=== RAW DATA ===
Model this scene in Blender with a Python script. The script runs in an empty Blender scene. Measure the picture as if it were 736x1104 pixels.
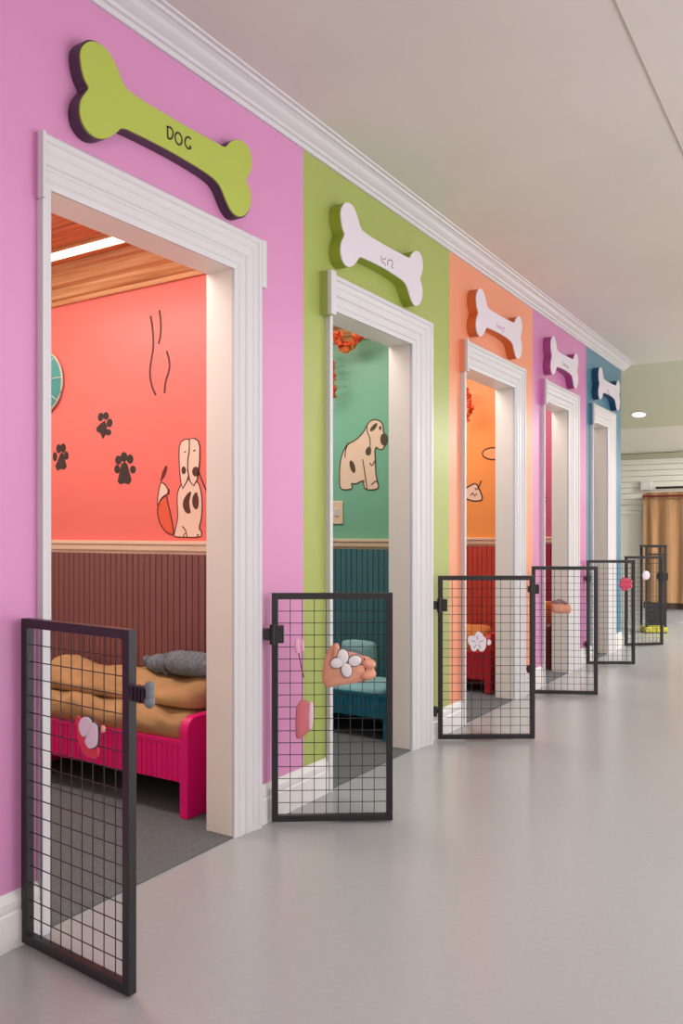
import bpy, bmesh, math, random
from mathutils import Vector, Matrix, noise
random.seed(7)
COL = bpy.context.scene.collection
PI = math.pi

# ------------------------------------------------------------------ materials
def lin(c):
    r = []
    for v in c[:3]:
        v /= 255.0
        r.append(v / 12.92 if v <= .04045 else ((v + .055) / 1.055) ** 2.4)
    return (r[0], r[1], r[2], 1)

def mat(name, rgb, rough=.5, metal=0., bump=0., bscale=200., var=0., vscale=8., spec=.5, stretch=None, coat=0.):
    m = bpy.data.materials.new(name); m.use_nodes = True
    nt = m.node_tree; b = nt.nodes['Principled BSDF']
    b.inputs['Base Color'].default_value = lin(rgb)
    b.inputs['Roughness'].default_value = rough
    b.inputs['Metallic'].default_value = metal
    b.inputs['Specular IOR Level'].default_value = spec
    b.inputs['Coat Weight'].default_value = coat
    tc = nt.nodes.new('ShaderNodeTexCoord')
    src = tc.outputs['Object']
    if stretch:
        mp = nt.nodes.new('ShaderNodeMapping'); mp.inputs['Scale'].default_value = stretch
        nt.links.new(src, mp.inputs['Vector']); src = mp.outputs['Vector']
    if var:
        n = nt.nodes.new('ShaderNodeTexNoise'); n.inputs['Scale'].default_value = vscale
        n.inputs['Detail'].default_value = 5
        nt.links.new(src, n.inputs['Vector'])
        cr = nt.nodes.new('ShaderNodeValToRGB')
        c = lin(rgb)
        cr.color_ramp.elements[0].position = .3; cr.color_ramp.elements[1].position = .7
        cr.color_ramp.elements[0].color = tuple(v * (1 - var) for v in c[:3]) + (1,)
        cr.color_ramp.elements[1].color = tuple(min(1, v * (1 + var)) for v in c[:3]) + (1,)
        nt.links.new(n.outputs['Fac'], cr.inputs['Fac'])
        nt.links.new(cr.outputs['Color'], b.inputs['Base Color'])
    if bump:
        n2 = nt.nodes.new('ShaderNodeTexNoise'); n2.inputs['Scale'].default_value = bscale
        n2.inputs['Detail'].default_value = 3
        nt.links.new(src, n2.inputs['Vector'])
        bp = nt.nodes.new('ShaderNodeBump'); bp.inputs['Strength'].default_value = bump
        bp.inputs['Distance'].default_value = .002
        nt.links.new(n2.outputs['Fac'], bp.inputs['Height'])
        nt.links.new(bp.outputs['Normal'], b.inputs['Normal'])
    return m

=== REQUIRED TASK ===
Repeat the material above word for word, please, apart from its images.

=== SOLVED EXERCISE ===
Model this scene in Blender with a Python script. The script runs in an empty Blender scene. Measure the picture as if it were 736x1104 pixels.
import bpy, bmesh, math, random
from mathutils import Vector, Matrix, noise
random.seed(7)
COL = bpy.context.scene.collection
PI = math.pi

# ------------------------------------------------------------------ materials
def lin(c):
    r = []
    for v in c[:3]:
        v /= 255.0
        r.append(v / 12.92 if v <= .04045 else ((v + .055) / 1.055) ** 2.4)
    return (r[0], r[1], r[2], 1)

def mat(name, rgb, rough=.5, metal=0., bump=0., bscale=200., var=0., vscale=8., spec=.5, stretch=None, coat=0.):
    m = bpy.data.materials.new(name); m.use_nodes = True
    nt = m.node_tree; b = nt.nodes['Principled BSDF']
    b.inputs['Base Color'].default_value = lin(rgb)
    b.inputs['Roughness'].default_value = rough
    b.inputs['Metallic'].default_value = metal
    b.inputs['Specular IOR Level'].default_value = spec
    b.inputs['Coat Weight'].default_value = coat
    tc = nt.nodes.new('ShaderNodeTexCoord')
    src = tc.outputs['Object']
    if stretch:
        mp = nt.nodes.new('ShaderNodeMapping'); mp.inputs['Scale'].default_value = stretch
        nt.links.new(src, mp.inputs['Vector']); src = mp.outputs['Vector']
    if var:
        n = nt.nodes.new('ShaderNodeTexNoise'); n.inputs['Scale'].default_value = vscale
        n.inputs['Detail'].default_value = 5
        nt.links.new(src, n.inputs['Vector'])
        cr = nt.nodes.new('ShaderNodeValToRGB')
        c = lin(rgb)
        cr.color_ramp.elements[0].position = .3; cr.color_ramp.elements[1].position = .7
        cr.color_ramp.elements[0].color = tuple(v * (1 - var) for v in c[:3]) + (1,)
        cr.color_ramp.elements[1].color = tuple(min(1, v * (1 + var)) for v in c[:3]) + (1,)
        nt.links.new(n.outputs['Fac'], cr.inputs['Fac'])
        nt.links.new(cr.outputs['Color'], b.inputs['Base Color'])
    if bump:
        n2 = nt.nodes.new('ShaderNodeTexNoise'); n2.inputs['Scale'].default_value = bscale
        n2.inputs['Detail'].default_value = 3
        nt.links.new(src, n2.inputs['Vector'])
        bp = nt.nodes.new('ShaderNodeBump'); bp.inputs['Strength'].default_value = bump
        bp.inputs['Distance'].default_value = .002
        nt.links.new(n2.outputs['Fac'], bp.inputs['Height'])
        nt.links.new(bp.outputs['Normal'], b.inputs['Normal'])
    return m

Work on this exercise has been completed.